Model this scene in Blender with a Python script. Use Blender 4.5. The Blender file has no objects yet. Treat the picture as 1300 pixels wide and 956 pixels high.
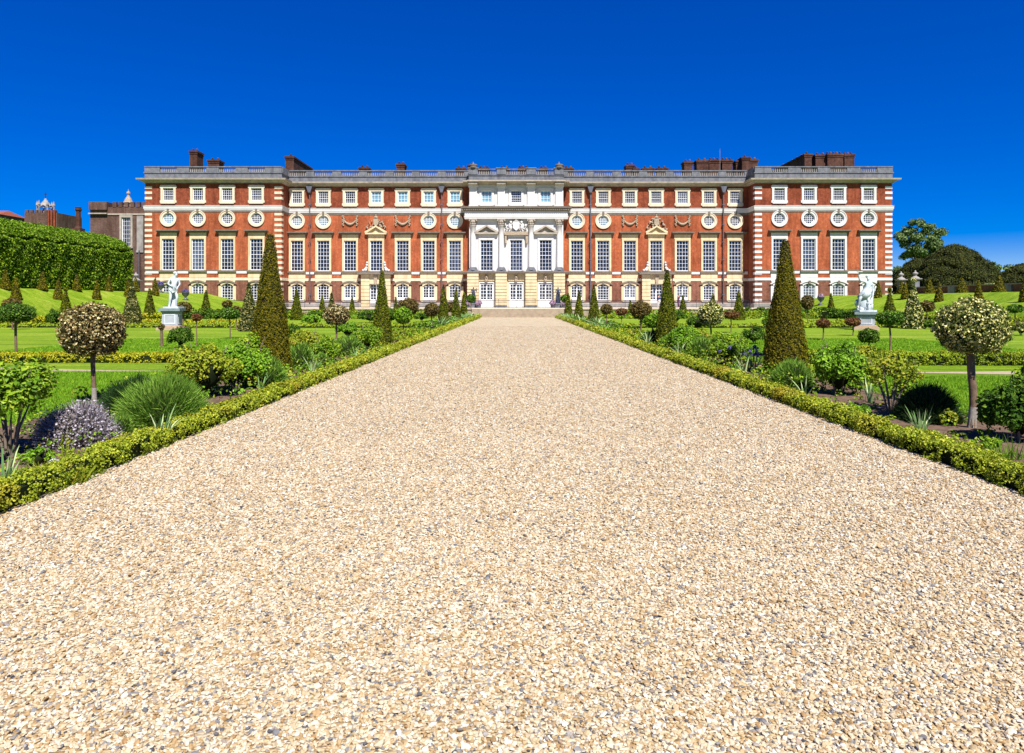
import bpy, math, random
import numpy as np
from mathutils import Matrix, Vector

random.seed(7)
RNG = np.random.default_rng(11)
C = bpy.context.scene.collection
F = 867.0                      # focal length in pixels of the 1300 px wide photograph
VX, VY, EYE = 656.0, 384.0, 1.6


def wx(px, d):
    return (px - VX) * d / F


def wz(py, d):
    return EYE - (py - VY) * d / F


# ------------------------------------------------------------------ geometry collector
class Geo:
    def __init__(self):
        self.v, self.f, self.n = [], [], 0

    def add(self, v, f, mat=0, tint=0.5, smooth=False):
        v = np.asarray(v, dtype=np.float64).reshape(-1, 3)
        f = np.asarray(f, dtype=np.int64)
        t = np.broadcast_to(np.asarray(tint, dtype=np.float64), (len(f),))
        self.f.append((f + self.n, mat, t, smooth))
        self.v.append(v)
        self.n += len(v)

    def box(self, x0, x1, y0, y1, z0, z1, mat=0, tint=0.5):
        v = [(x0, y0, z0), (x1, y0, z0), (x1, y1, z0), (x0, y1, z0), (x0, y0, z1), (x1, y0, z1), (x1, y1, z1), (x0, y1, z1)]
        f = [(0, 3, 2, 1), (4, 5, 6, 7), (0, 1, 5, 4), (1, 2, 6, 5), (2, 3, 7, 6), (3, 0, 4, 7)]
        self.add(v, f, mat, tint)

    def prism(self, poly, y0, y1, mat=0):
        """polygon in x,z (counter-clockwise seen from -y) extruded from y0 (front) to y1"""
        p = np.asarray(poly, float)
        k = len(p)
        a = np.c_[p[:, 0], np.full(k, y0), p[:, 1]]
        b = np.c_[p[:, 0], np.full(k, y1), p[:, 1]]
        v = np.r_[a, b]
        self.add(v, [list(range(k))], mat)
        self.n -= len(v); self.v.pop()
        self.add(v, [list(range(2 * k - 1, k - 1, -1))], mat)
        self.n -= len(v); self.v.pop()
        i = np.arange(k); j = (i + 1) % k
        self.add(v, np.c_[i, i + k, j + k, j], mat)

    def strip(self, inner, outer, y0, y1, mat=0, closed=False):
        """band between two x,z polylines of equal length, extruded"""
        a, b = np.asarray(inner, float), np.asarray(outer, float)
        k = len(a)
        def lift(p, y): return np.c_[p[:, 0], np.full(k, y), p[:, 1]]
        v = np.r_[lift(a, y0), lift(b, y0), lift(a, y1), lift(b, y1)]
        i = np.arange(k if closed else k - 1); j = (i + 1) % k
        f = np.r_[np.c_[i, j, j + k, i + k], np.c_[i + 2 * k, i + 3 * k, j + 3 * k, j + 2 * k],
                  np.c_[i, i + 2 * k, j + 2 * k, j], np.c_[i + k, j + k, j + 3 * k, i + 3 * k]]
        self.add(v, f, mat)
        if not closed:
            self.add(v[[0, k, 3 * k, 2 * k]], [(0, 1, 2, 3)], mat)
            self.add(v[[k - 1, 3 * k - 1, 4 * k - 1, 2 * k - 1]], [(0, 1, 2, 3)], mat)

    def lathe(self, prof, x=0, y=0, z=0, seg=12, mat=0, smooth=True, squash=1.0):
        pr = np.asarray(prof, float)
        m = len(pr)
        a = np.linspace(0, 2 * np.pi, seg, endpoint=False)
        v = np.stack([x + np.outer(pr[:, 0], np.cos(a)), y + squash * np.outer(pr[:, 0], np.sin(a)), z + np.repeat(pr[:, 1:2], seg, 1)], -1).reshape(-1, 3)
        i, j = np.meshgrid(np.arange(m - 1), np.arange(seg), indexing='ij')
        i, j = i.ravel(), j.ravel(); jn = (j + 1) % seg
        self.add(v, np.c_[i * seg + j, i * seg + jn, (i + 1) * seg + jn, (i + 1) * seg + j], mat, smooth=smooth)

    def ball(self, c, r, mat=0, seg=10, rings=7, jit=0.0, rot=None):
        th = np.linspace(0.02, np.pi - 0.02, rings)
        a = np.linspace(0, 2 * np.pi, seg, endpoint=False)
        u = np.stack([np.outer(np.sin(th), np.cos(a)), np.outer(np.sin(th), np.sin(a)), np.repeat(np.cos(th)[:, None], seg, 1)], -1).reshape(-1, 3)
        if jit: u = u * (1 + jit * (RNG.random((len(u), 1)) - .5))
        u = u * np.asarray(r, float)
        if rot is not None:
            ca, sa = math.cos(rot), math.sin(rot)
            u = np.c_[u[:, 0] * ca - u[:, 2] * sa, u[:, 1], u[:, 0] * sa + u[:, 2] * ca]
        v = u + np.asarray(c, float)
        i, j = np.meshgrid(np.arange(rings - 1), np.arange(seg), indexing='ij')
        i, j = i.ravel(), j.ravel(); jn = (j + 1) % seg
        self.add(v, np.c_[i * seg + j, (i + 1) * seg + j, (i + 1) * seg + jn, i * seg + jn], mat, smooth=True)

    def tube(self, pts, rad, seg=6, mat=0, cap=True):
        p = np.asarray(pts, float); k = len(p)
        r = np.broadcast_to(np.asarray(rad, float), (k,))
        t = np.gradient(p, axis=0); t /= np.linalg.norm(t, axis=1, keepdims=True) + 1e-9
        ref = np.where(np.abs(t[:, 2:3]) > .9, np.array([[1., 0, 0]]), np.array([[0, 0, 1.]]))
        b = np.cross(t, ref); b /= np.linalg.norm(b, axis=1, keepdims=True) + 1e-9
        c = np.cross(b, t)
        a = np.linspace(0, 2 * np.pi, seg, endpoint=False)
        v = (p[:, None, :] + r[:, None, None] * (np.cos(a)[None, :, None] * b[:, None, :] + np.sin(a)[None, :, None] * c[:, None, :])).reshape(-1, 3)
        i, j = np.meshgrid(np.arange(k - 1), np.arange(seg), indexing='ij')
        i, j = i.ravel(), j.ravel(); jn = (j + 1) % seg
        self.add(v, np.c_[i * seg + j, i * seg + jn, (i + 1) * seg + jn, (i + 1) * seg + j], mat, smooth=True)
        if cap:
            self.add(v[-seg:], [list(range(seg))], mat)

    def sweep(self, line, prof, mat=0):
        """profile (outward offset, z) swept along an open plan polyline; outward is to the right of travel"""
        L = np.asarray(line, float); k = len(L)
        d = np.diff(L, axis=0); d /= np.linalg.norm(d, axis=1, keepdims=True)
        nr = np.c_[d[:, 1], -d[:, 0]]
        off = np.zeros_like(L)
        off[0], off[-1] = nr[0], nr[-1]
        for i in range(1, k - 1):
            s = nr[i - 1] + nr[i]
            off[i] = s / max(1e-6, np.dot(s, nr[i]))
        P = np.asarray(prof, float); m = len(P)
        v = np.zeros((k, m, 3))
        v[:, :, :2] = L[:, None, :] + off[:, None, :] * P[None, :, 0:1]
        v[:, :, 2] = P[None, :, 1]
        i, j = np.meshgrid(np.arange(k - 1), np.arange(m - 1), indexing='ij')
        i, j = i.ravel(), j.ravel()
        self.add(v.reshape(-1, 3), np.c_[i * m + j, (i + 1) * m + j, (i + 1) * m + j + 1, i * m + j + 1], mat)

    # ---- foliage
    def leaves(self, p, nrm, size, aspect=.6, tilt=.6, mat=0, tint=None, fold=True):
        p = np.asarray(p, float); N = len(p)
        n = np.asarray(nrm, float) + RNG.normal(0, tilt, (N, 3))
        n /= np.linalg.norm(n, axis=1, keepdims=True) + 1e-9
        t = np.cross(n, RNG.normal(0, 1, (N, 3))); t /= np.linalg.norm(t, axis=1, keepdims=True) + 1e-9
        b = np.cross(n, t)
        s = np.broadcast_to(np.asarray(size, float), (N,))[:, None] * (0.65 + .7 * RNG.random((N, 1)))
        lift = n * s * .13
        v = np.stack([p - t * s * .5, p + b * s * .5 * aspect + lift - t * s * .05, p + t * s * .5, p - b * s * .5 * aspect + lift - t * s * .05], 1).reshape(-1, 3)
        i = np.arange(N)[:, None] * 4
        self.add(v, i + np.array([[0, 1, 2, 3]]), mat, RNG.random(N) if tint is None else tint)

    def blades(self, base, tip, width, mat=0, tint=None):
        base, tip = np.asarray(base, float), np.asarray(tip, float); N = len(base)
        d = tip - base
        s = np.cross(d, RNG.normal(0, 1, (N, 3))); s /= np.linalg.norm(s, axis=1, keepdims=True) + 1e-9
        w = np.broadcast_to(np.asarray(width, float), (N,))[:, None]
        v = np.stack([base - s * w * .5, base + s * w * .5, tip], 1).reshape(-1, 3)
        i = np.arange(N)[:, None] * 3
        self.add(v, i + np.array([[0, 1, 2]]), mat, RNG.random(N) if tint is None else tint)

    def mesh(self, name, mats):
        me = bpy.data.meshes.new(name)
        V = np.concatenate(self.v) if self.v else np.zeros((0, 3))
        loops = np.concatenate([f.ravel() for f, _, _, _ in self.f])
        tot = np.concatenate([np.full(len(f), f.shape[1]) for f, _, _, _ in self.f])
        mi = np.concatenate([np.full(len(f), m) for f, m, _, _ in self.f])
        ti = np.concatenate([t for _, _, t, _ in self.f])
        sm = np.concatenate([np.full(len(f), s) for f, _, _, s in self.f])
        me.vertices.add(len(V)); me.vertices.foreach_set('co', V.astype(np.float32).ravel())
        me.loops.add(len(loops)); me.loops.foreach_set('vertex_index', loops.astype(np.int32))
        me.polygons.add(len(tot))
        st = np.concatenate([[0], np.cumsum(tot)[:-1]])
        me.polygons.foreach_set('loop_start', st.astype(np.int32))
        me.polygons.foreach_set('loop_total', tot.astype(np.int32))
        me.polygons.foreach_set('material_index', mi.astype(np.int32))
        me.polygons.foreach_set('use_smooth', sm.astype(bool))
        at = me.attributes.new('tint', 'FLOAT', 'FACE')
        at.data.foreach_set('value', ti.astype(np.float32))
        for m in (mats if isinstance(mats, (list, tuple)) else [mats]): me.materials.append(m)
        me.update(calc_edges=True)
        return me


def tag(o, label=None, cat=None, group=None, kind=None):
    for k, v in (('label', label), ('category', cat), ('group', group), ('kind', kind)):
        if v: o[k] = v
    return o


def put(name, geo, mats, parent=None, loc=(0, 0, 0), rz=0):
    me = geo if isinstance(geo, bpy.types.Mesh) else geo.mesh(name, mats)
    o = bpy.data.objects.new(name, me); C.objects.link(o)
    o.location = loc; o.rotation_euler.z = rz
    if parent: o.parent = parent
    return o


def empty(name, loc, label, cat, group=None, rz=0):
    o = bpy.data.objects.new(name, None); C.objects.link(o)
    o.location = loc; o.rotation_euler.z = rz; o.empty_display_size = .2
    return tag(o, label, cat, group)


def copy_tree(o, parent=None):
    c = o.copy(); C.objects.link(c)
    if parent: c.parent = parent
    for ch in list(o.children): copy_tree(ch, c)
    return c


# ------------------------------------------------------------------ materials
def new_mat(name):
    m = bpy.data.materials.new(name); m.use_nodes = True
    nt = m.node_tree
    b = nt.nodes['Principled BSDF']
    return m, nt, b


def N(nt, t, **kw):
    n = nt.nodes.new(t)
    for k, v in kw.items(): setattr(n, k, v)
    return n


def ramp(nt, stops, interp='LINEAR'):
    r = N(nt, 'ShaderNodeValToRGB'); r.color_ramp.interpolation = interp
    el = r.color_ramp.elements
    while len(el) < len(stops): el.new(.5)
    for e, (p, c) in zip(el, stops): e.position = p; e.color = (*c, 1)
    return r


def coords(nt, xy=None):
    g = N(nt, 'ShaderNodeNewGeometry')
    return g.outputs['Position']


def noise(nt, scale, detail=4, rough=.6, vec=None):
    n = N(nt, 'ShaderNodeTexNoise'); n.inputs['Scale'].default_value = scale
    n.inputs['Detail'].default_value = detail; n.inputs['Roughness'].default_value = rough
    nt.links.new(vec if vec else coords(nt), n.inputs['Vector'])
    return n


def mix(nt, fac, a, b, mode='MIX'):
    m = N(nt, 'ShaderNodeMix', data_type='RGBA', blend_type=mode)
    for s, v in ((0, fac), (6, a), (7, b)):
        if hasattr(v, 'links') or isinstance(v, bpy.types.NodeSocket): nt.links.new(v, m.inputs[s])
        elif isinstance(v, (int, float)): m.inputs[s].default_value = v
        else: m.inputs[s].default_value = (*v, 1)
    return m.outputs[2]


def bump(nt, b, height, strength=.4, dist=.02):
    n = N(nt, 'ShaderNodeBump'); n.inputs['Strength'].default_value = strength; n.inputs['Distance'].default_value = dist
    nt.links.new(height, n.inputs['Height']); nt.links.new(n.outputs[0], b.inputs['Normal'])


def plain(name, col, rough=.7, metal=0, var=.25, scale=3.0, stain=None, bmp=.2, spec=.3):
    m, nt, b = new_mat(name)
    n1 = noise(nt, scale, 6, .65)
    dark = tuple(c * (1 - var) for c in col); lite = tuple(min(1, c * (1 + var * .6)) for c in col)
    r = ramp(nt, [(.3, dark), (.7, lite)]); nt.links.new(n1.outputs[0], r.inputs[0])
    out = r.outputs[0]
    if stain:
        mp = N(nt, 'ShaderNodeMapping'); mp.inputs['Scale'].default_value = (1, 1, .12)
        nt.links.new(coords(nt), mp.inputs[0])
        n2 = noise(nt, 1.6, 5, .7, mp.outputs[0])
        rr = ramp(nt, [(.5, (0, 0, 0)), (.75, (1, 1, 1))]); nt.links.new(n2.outputs[0], rr.inputs[0])
        out = mix(nt, rr.outputs[0], out, stain)
    nt.links.new(out, b.inputs['Base Color'])
    b.inputs['Roughness'].default_value = rough; b.inputs['Metallic'].default_value = metal
    b.inputs['Specular IOR Level'].default_value = spec
    if bmp: bump(nt, b, noise(nt, scale * 8, 4).outputs[0], bmp, .01)
    return m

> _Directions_
Repeat, with no pictures, each line from the beginning of the data through the line containing "return (px - VX) * d / F", inclusive.

> _Written solution_
Model this scene in Blender with a Python script. Use Blender 4.5. The Blender file has no objects yet. Treat the picture as 1300 pixels wide and 956 pixels high.
import bpy, math, random
import numpy as np
from mathutils import Matrix, Vector

random.seed(7)
RNG = np.random.default_rng(11)
C = bpy.context.scene.collection
F = 867.0                      # focal length in pixels of the 1300 px wide photograph
VX, VY, EYE = 656.0, 384.0, 1.6


def wx(px, d):
    return (px - VX) * d / F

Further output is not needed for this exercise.